— Data block —

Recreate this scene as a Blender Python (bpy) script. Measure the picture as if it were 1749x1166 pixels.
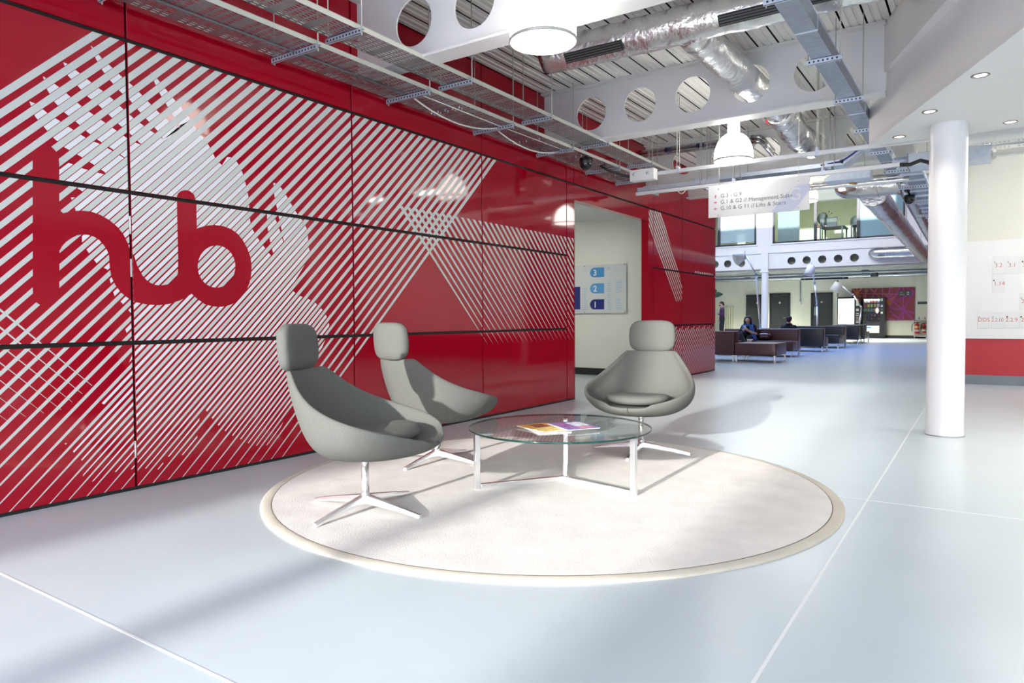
import bpy, bmesh, math, random
from math import sin, cos, pi, radians as R
from mathutils import Vector, Matrix, geometry, noise
random.seed(7)
SC = bpy.context.scene
COL = SC.collection
for o in list(bpy.data.objects): bpy.data.objects.remove(o)

# ------------------------------------------------------------------ camera
F_PX, YAW, PITCH, ROLL = 1191.8675, .59350, .03340, -.00590
CAM = Vector((4.5479, 0, 1.1))
fw = Vector((-sin(YAW)*cos(PITCH), cos(YAW)*cos(PITCH), -sin(PITCH)))
rt0 = Vector((cos(YAW), sin(YAW), 0)); up0 = rt0.cross(fw)
rt = cos(ROLL)*rt0 + sin(ROLL)*up0; up = -sin(ROLL)*rt0 + cos(ROLL)*up0
cd = bpy.data.cameras.new('camera'); cam = bpy.data.objects.new('camera', cd); COL.objects.link(cam)
M = Matrix((( rt.x, up.x, -fw.x, CAM.x), (rt.y, up.y, -fw.y, CAM.y), (rt.z, up.z, -fw.z, CAM.z), (0,0,0,1)))
cam.matrix_world = M
cd.sensor_width = 36; cd.sensor_fit = 'HORIZONTAL'; cd.lens = 36*F_PX/1749; cd.clip_end = 200
SC.camera = cam

# ------------------------------------------------------------------ light
SC.view_settings.view_transform = 'Standard'; SC.view_settings.look = 'None'
SC.view_settings.gamma = 1; SC.view_settings.use_curve_mapping = False
SC.view_settings.exposure = 1.42
w = bpy.data.worlds.new('sky'); SC.world = w; w.use_nodes = True
nt = w.node_tree; bg = nt.nodes['Background']
tc = nt.nodes.new('ShaderNodeTexCoord'); sp = nt.nodes.new('ShaderNodeSeparateXYZ')
rp = nt.nodes.new('ShaderNodeValToRGB')
nt.links.new(tc.outputs['Generated'], sp.inputs[0]); nt.links.new(sp.outputs['Z'], rp.inputs[0]); nt.links.new(rp.outputs[0], bg.inputs[0])
rp.color_ramp.elements[0].position = 0.0; rp.color_ramp.elements[0].color = (.98,.99,1,1)
rp.color_ramp.elements[1].position = 1.0; rp.color_ramp.elements[1].color = (.09,.26,.85,1)
e_ = rp.color_ramp.elements.new(.5); e_.color = (.90,.94,1,1)
bg.inputs[1].default_value = 3.6
sd = bpy.data.lights.new('sun', 'SUN'); sd.energy = 3.4; sd.color = (1,.96,.9); sd.angle = R(.9)
sun = bpy.data.objects.new('sun', sd); COL.objects.link(sun)
sun.rotation_euler = Vector((-.02, 1, -.235)).to_track_quat('-Z', 'Y').to_euler()
sun.location = (4, -8, 6)

# ------------------------------------------------------------------ pixel helpers (a pixel on a real plane of the room)
def ray(u, v): return fw + rt*((u-874.5)/F_PX) - up*((v-583)/F_PX)
def on_x(u, v, X=0.0): d = ray(u, v); return CAM + d*((X-CAM.x)/d.x)
def on_y(u, v, Y): d = ray(u, v); return CAM + d*((Y-CAM.y)/d.y)
def on_z(u, v, Z=0.0): d = ray(u, v); return CAM + d*((Z-CAM.z)/d.z)

# ------------------------------------------------------------------ materials
MATS = {}
def mat(name, col, rough=.5, metal=0., emis=None, estr=0., bump=0., bscale=40., var=0., vscale=4., spec=.5, coat=0., detail=3.):
    if name in MATS: return MATS[name]
    m = bpy.data.materials.new(name); m.use_nodes = True; MATS[name] = m
    n = m.node_tree; b = n.nodes['Principled BSDF']
    b.inputs['Base Color'].default_value = (*col, 1); b.inputs['Roughness'].default_value = rough
    b.inputs['Metallic'].default_value = metal; b.inputs['Specular IOR Level'].default_value = spec
    b.inputs['Coat Weight'].default_value = coat
    if emis: b.inputs['Emission Color'].default_value = (*emis, 1); b.inputs['Emission Strength'].default_value = estr
    t = n.nodes.new('ShaderNodeTexCoord')
    if var:
        x = n.nodes.new('ShaderNodeTexNoise'); x.inputs['Scale'].default_value = vscale; x.inputs['Detail'].default_value = 5
        n.links.new(t.outputs['Object'], x.inputs['Vector'])
        r = n.nodes.new('ShaderNodeValToRGB')
        r.color_ramp.elements[0].position = .3; r.color_ramp.elements[1].position = .7
        r.color_ramp.elements[0].color = (*[max(0, c*(1-var)) for c in col], 1)
        r.color_ramp.elements[1].color = (*[min(1, c*(1+var)) for c in col], 1)
        n.links.new(x.outputs['Fac'], r.inputs[0]); n.links.new(r.outputs[0], b.inputs['Base Color'])
    if bump:
        x = n.nodes.new('ShaderNodeTexNoise'); x.inputs['Scale'].default_value = bscale; x.inputs['Detail'].default_value = detail
        n.links.new(t.outputs['Object'], x.inputs['Vector'])
        u = n.nodes.new('ShaderNodeBump'); u.inputs['Strength'].default_value = bump; u.inputs['Distance'].default_value = .02
        n.links.new(x.outputs['Fac'], u.inputs['Height']); n.links.new(u.outputs[0], b.inputs['Normal'])
    return m
def glass_mat(name, tint, rough=.0, ior=1.5):
    m = bpy.data.materials.new(name); m.use_nodes = True; MATS[name] = m; n = m.node_tree
    n.nodes.remove(n.nodes['Principled BSDF'])
    o = n.nodes['Material Output']; tr = n.nodes.new('ShaderNodeBsdfTransparent'); tr.inputs[0].default_value = (*tint, 1)
    g = n.nodes.new('ShaderNodeBsdfGlossy'); g.inputs['Roughness'].default_value = rough
    f = n.nodes.new('ShaderNodeFresnel'); f.inputs[0].default_value = ior
    x = n.nodes.new('ShaderNodeMixShader')
    n.links.new(f.outputs[0], x.inputs[0]); n.links.new(tr.outputs[0], x.inputs[1]); n.links.new(g.outputs[0], x.inputs[2]); n.links.new(x.outputs[0], o.inputs[0])
    return m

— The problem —
Using the data above, write out every line exactly, leaving the images behind.

— Output for this task —
Recreate this scene as a Blender Python (bpy) script. Measure the picture as if it were 1749x1166 pixels.
import bpy, bmesh, math, random
from math import sin, cos, pi, radians as R
from mathutils import Vector, Matrix, geometry, noise
random.seed(7)
SC = bpy.context.scene
COL = SC.collection
for o in list(bpy.data.objects): bpy.data.objects.remove(o)

# ------------------------------------------------------------------ camera
F_PX, YAW, PITCH, ROLL = 1191.8675, .59350, .03340, -.00590
CAM = Vector((4.5479, 0, 1.1))
fw = Vector((-sin(YAW)*cos(PITCH), cos(YAW)*cos(PITCH), -sin(PITCH)))
rt0 = Vector((cos(YAW), sin(YAW), 0)); up0 = rt0.cross(fw)
rt = cos(ROLL)*rt0 + sin(ROLL)*up0; up = -sin(ROLL)*rt0 + cos(ROLL)*up0
cd = bpy.data.cameras.new('camera'); cam = bpy.data.objects.new('camera', cd); COL.objects.link(cam)
M = Matrix((( rt.x, up.x, -fw.x, CAM.x), (rt.y, up.y, -fw.y, CAM.y), (rt.z, up.z, -fw.z, CAM.z), (0,0,0,1)))
cam.matrix_world = M
cd.sensor_width = 36; cd.sensor_fit = 'HORIZONTAL'; cd.lens = 36*F_PX/1749; cd.clip_end = 200
SC.camera = cam

# ------------------------------------------------------------------ light
SC.view_settings.view_transform = 'Standard'; SC.view_settings.look = 'None'
SC.view_settings.gamma = 1; SC.view_settings.use_curve_mapping = False
SC.view_settings.exposure = 1.42
w = bpy.data.worlds.new('sky'); SC.world = w; w.use_nodes = True
nt = w.node_tree; bg = nt.nodes['Background']
tc = nt.nodes.new('ShaderNodeTexCoord'); sp = nt.nodes.new('ShaderNodeSeparateXYZ')
rp = nt.nodes.new('ShaderNodeValToRGB')
nt.links.new(tc.outputs['Generated'], sp.inputs[0]); nt.links.new(sp.outputs['Z'], rp.inputs[0]); nt.links.new(rp.outputs[0], bg.inputs[0])
rp.color_ramp.elements[0].position = 0.0; rp.color_ramp.elements[0].color = (.98,.99,1,1)
rp.color_ramp.elements[1].position = 1.0; rp.color_ramp.elements[1].color = (.09,.26,.85,1)
e_ = rp.color_ramp.elements.new(.5); e_.color = (.90,.94,1,1)
bg.inputs[1].default_value = 3.6
sd = bpy.data.lights.new('sun', 'SUN'); sd.energy = 3.4; sd.color = (1,.96,.9); sd.angle = R(.9)
sun = bpy.data.objects.new('sun', sd); COL.objects.link(sun)
sun.rotation_euler = Vector((-.02, 1, -.235)).to_track_quat('-Z', 'Y').to_euler()
sun.location = (4, -8, 6)

# ------------------------------------------------------------------ pixel helpers (a pixel on a real plane of the room)
def ray(u, v): return fw + rt*((u-874.5)/F_PX) - up*((v-583)/F_PX)
def on_x(u, v, X=0.0): d = ray(u, v); return CAM + d*((X-CAM.x)/d.x)
def on_y(u, v, Y): d = ray(u, v); return CAM + d*((Y-CAM.y)/d.y)
def on_z(u, v, Z=0.0): d = ray(u, v); return CAM + d*((Z-CAM.z)/d.z)

# ------------------------------------------------------------------ materials
MATS = {}
def mat(name, col, rough=.5, metal=0., emis=None, estr=0., bump=0., bscale=40., var=0., vscale=4., spec=.5, coat=0., detail=3.):
    if name in MATS: return MATS[name]
    m = bpy.data.materials.new(name); m.use_nodes = True; MATS[name] = m
    n = m.node_tree; b = n.nodes['Principled BSDF']
    b.inputs['Base Color'].default_value = (*col, 1); b.inputs['Roughness'].default_value = rough
    b.inputs['Metallic'].default_value = metal; b.inputs['Specular IOR Level'].default_value = spec
    b.inputs['Coat Weight'].default_value = coat
    if emis: b.inputs['Emission Color'].default_value = (*emis, 1); b.inputs['Emission Strength'].default_value = estr
    t = n.nodes.new('ShaderNodeTexCoord')
    if var:
        x = n.nodes.new('ShaderNodeTexNoise'); x.inputs['Scale'].default_value = vscale; x.inputs['Detail'].default_value = 5
        n.links.new(t.outputs['Object'], x.inputs['Vector'])
        r = n.nodes.new('ShaderNodeValToRGB')
        r.color_ramp.elements[0].position = .3; r.color_ramp.elements[1].position = .7
        r.color_ramp.elements[0].color = (*[max(0, c*(1-var)) for c in col], 1)
        r.color_ramp.elements[1].color = (*[min(1, c*(1+var)) for c in col], 1)
        n.links.new(x.outputs['Fac'], r.inputs[0]); n.links.new(r.outputs[0], b.inputs['Base Color'])
    if bump:
        x = n.nodes.new('ShaderNodeTexNoise'); x.inputs['Scale'].default_value = bscale; x.inputs['Detail'].default_value = detail
        n.links.new(t.outputs['Object'], x.inputs['Vector'])
        u = n.nodes.new('ShaderNodeBump'); u.inputs['Strength'].default_value = bump; u.inputs['Distance'].default_value = .02
        n.links.new(x.outputs['Fac'], u.inputs['Height']); n.links.new(u.outputs[0], b.inputs['Normal'])
    return m
def glass_mat(name, tint, rough=.0, ior=1.5):
    m = bpy.data.materials.new(name); m.use_nodes = True; MATS[name] = m; n = m.node_tree
    n.nodes.remove(n.nodes['Principled BSDF'])
    o = n.nodes['Material Output']; tr = n.nodes.new('ShaderNodeBsdfTransparent'); tr.inputs[0].default_value = (*tint, 1)
    g = n.nodes.new('ShaderNodeBsdfGlossy'); g.inputs['Roughness'].default_value = rough
    f = n.nodes.new('ShaderNodeFresnel'); f.inputs[0].default_value = ior
    x = n.nodes.new('ShaderNodeMixShader')
    n.links.new(f.outputs[0], x.inputs[0]); n.links.new(tr.outputs[0], x.inputs[1]); n.links.new(g.outputs[0], x.inputs[2]); n.links.new(x.outputs[0], o.inputs[0])
    return m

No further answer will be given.